Davys 10m takeover of cavan town

Investment giants buy three apartments blocks and Cavan Crystal

 

Paul Neilan

 

An investment giant has become the major player in Cavan Town’s rental market with the €10M purchase of three apartment blocks and has also snapped up the Cavan Crystal Hotel, The Anglo-Celt can reveal.
Investment giants Davy has bought Farnham Court, Hampton Court and Clare’s Court and will have the details wrapped up on the purchase of the hotel inside a month.
The hotel, it is further understood, has been agreed at a fee slightly north of the guide price of €2.5m with the three apartment block prices all coming close to guide.
The wealth and asset management company scooped up 161 apartments and is thought to be lining up other landmark investments.
In all, the costs of the three blocks and the hotel - all within the last 10 months - comes in around the €10m mark.
Sources close to the deals say that the three apartment blocks will be rented out and held as a long-term investment; while the hotel is thought to be a prized, landmark addition to the company’s portfolio in the county with impressive cash flow.
Mystery had surrounded the recent buyers of Hampton Court on the Cootehill Road; Farnham Court on Farnham Road; Clare’s Court on the main street and the offices at Church View on Church Street.

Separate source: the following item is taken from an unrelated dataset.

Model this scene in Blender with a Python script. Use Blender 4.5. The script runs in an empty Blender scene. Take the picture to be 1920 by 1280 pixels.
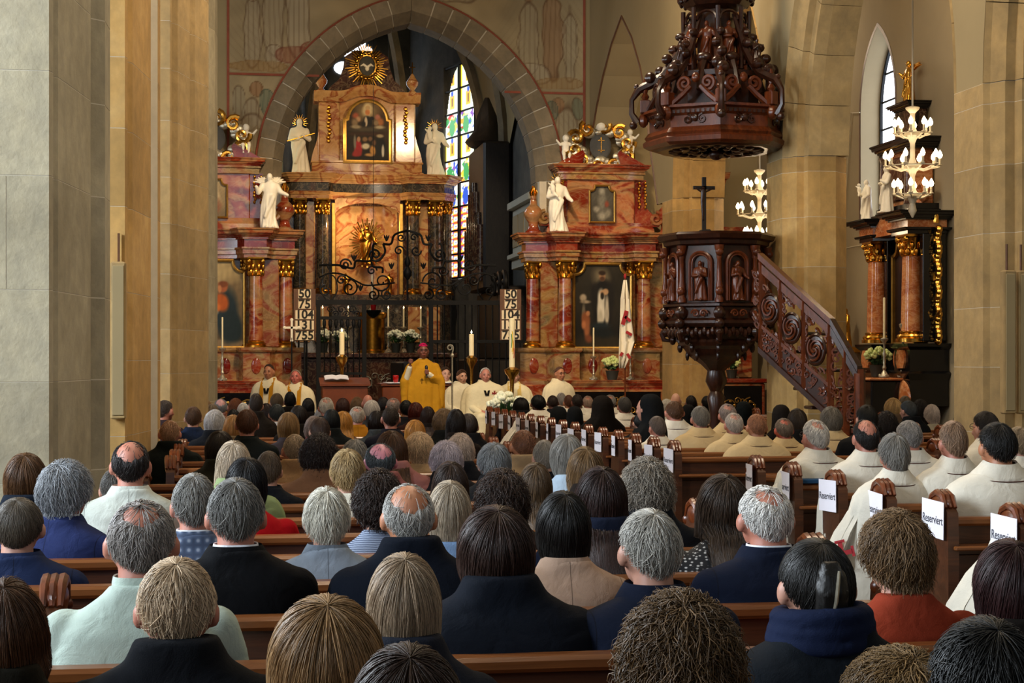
import bpy, math, random
import numpy as np
from mathutils import Vector, Matrix

random.seed(7)
RNG = np.random.default_rng(7)
SC = bpy.context.scene
COL = SC.collection

# ------------------------------------------------------------------ camera
FPX = 3200.0            # focal length in pixels of the 1920 wide frame
CAMZ = 1.73
THETA = math.atan(513.0 / FPX)      # camera turned right of the nave axis
HORIZON = 675.0
ST, CT = math.sin(THETA), math.cos(THETA)
cam_data = bpy.data.cameras.new('camera')
cam_data.sensor_width = 36.0
cam_data.lens = 36.0 * FPX / 1920.0
cam_data.shift_y = (HORIZON - 640.0) / 1920.0
cam_data.clip_start, cam_data.clip_end = 0.2, 300
cam = bpy.data.objects.new('camera', cam_data)
cam.location = (0, 0, CAMZ)
cam.rotation_euler = (math.pi / 2, 0, -THETA)
COL.objects.link(cam)
SC.camera = cam

# ------------------------------------------------------------------ world, light, exposure
SC.view_settings.view_transform = 'Standard'
SC.view_settings.look = 'None'
SC.view_settings.exposure = 0.35
SC.view_settings.gamma = 1.0
SC.view_settings.use_curve_mapping = False
world = bpy.data.worlds.new('overcast_sky')
SC.world = world
world.use_nodes = True
wbg = world.node_tree.nodes['Background']
wbg.inputs[0].default_value = (0.80, 0.88, 1.0, 1)
wbg.inputs[1].default_value = 0.15


def lamp(name, kind, loc, energy, color, target=None, size=1.0, size_y=None, spot=None, blend=0.6, radius=0.1):
    l = bpy.data.lights.new(name, kind)
    l.energy = energy
    l.color = color
    if kind == 'AREA':
        l.size = size
        if size_y:
            l.shape = 'RECTANGLE'
            l.size_y = size_y
    else:
        l.shadow_soft_size = radius
    if kind == 'SPOT':
        l.spot_size = math.radians(spot)
        l.spot_blend = blend
    o = bpy.data.objects.new(name, l)
    o.location = loc
    if target is not None:
        o.rotation_euler = (Vector(target) - Vector(loc)).to_track_quat('-Z', 'Y').to_euler()
    COL.objects.link(o)
    return o


COOL = (0.80, 0.90, 1.0)
WARM = (1.0, 0.72, 0.42)
WARM2 = (1.0, 0.80, 0.56)
# cool light: area fill added behind the camera, and the aisle windows
lamp('west_fill_light', 'AREA', (-1.0, -9.0, 8.0), 200, COOL, (2.0, 8.0, 1.0), 5.0, 4.0)
for yy, ee in ((2.5, 480), (8.0, 900), (17.0, 330), (22.5, 30)):
    lamp('daylight_north_window', 'AREA', (-6.6, yy, 4.6), ee, COOL, (2.5, yy + 1.0, 1.6), 1.5, 4.0)
for i, yy in enumerate((4.0, 10.5)):
    lamp('daylight_south_window', 'AREA', (9.9, yy, 4.8), 120, COOL, (3.0, yy + 1.5, 1.8), 1.4, 4.0)
lamp('choir_fill_light', 'AREA', (.5, 34.5, 6.6), 90, COOL, (5.6, 33.5, 4.0), 1.0, 3.0)  # fill added to brighten the choir gallery, no window stands here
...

Church View, however, is not thought to be part of their portfolio.
The arm of Davy’s listed with the Land Registry is 'Davy Target Investments Plc’, an investment fund company controlled by the group and has purchased the apartments and offices as long-term investment properties, as opposed to a short-term flip.
The apartments are now being refurbished and as soon as they are ready for rental are being snapped up as rents continue to rise, giving the finance group the most muscle in the local rental market.

Stake
The scale of the company’s presence in the Cavan Town area can be illustrated by Cavan County Council figures, which show that in the older urban area of the town there are a total of 364 apartments with the planning authority - figures for the county are being compiled - giving Davy a more than significant stake in and around the town.
With two transactions, however, the county suffered the biggest year-on-year loss on property sale prices in the country - a full 27% more of a drop than the nearest county - in the first half of this year.
The 2014 January-June average value of property sales in the county is €42K (down 44% from 2013), but without the sales of Clare’s Court and Farnham Court, it is €65K (down 13% for the same period) - the apartments went for an average of around €20K each.

Knockdown prices
At Clare’s Court, according to the property price register, 44 apartments were sold. Forty-two two-beds went for €11,630 each with two additional three-bed apartments going for €14,631 - totalling €517,722. Included in the development, according to agent Savills, are four additional retail units - making 48 units in all. The agent quoted a €1.7m price for the whole lot. Their sale date is listed on the site as March 7 of this year.
Figures for the Farnham Court development, Farnham Road, on a deal completed on 58 apartments in one lot on January 31 of this year reveal a buying price of €1,189,426.88 - an asking price of €1.35m, including parking and commonage, had been quoted on daft.ie.
The sales of Farnham and Clare’s meant that the county was streets ahead of second-worst placed Limerick, whose annual change was -17%.
In December of last year, 59 apartments, alongside commercial and retail units, were sold at Hampton Court on the Cootehill Road. The development, which had a €3.95m price tag, had a separate commercial block, originally constructed as an apartment block, converted for educational use and occupied by Cavan Institute on a 35-year lease from January 2009 with no break options. The institute pays an annual rent of a quoted €205k.
The vast majority of the apartments, 54 of them, went for €22,050 each. The total for the sale of the apartments, recorded as completed on December 19, 2013, comes to €1,388,700.
Davy declined to comment when contacted by The Anglo-Celt.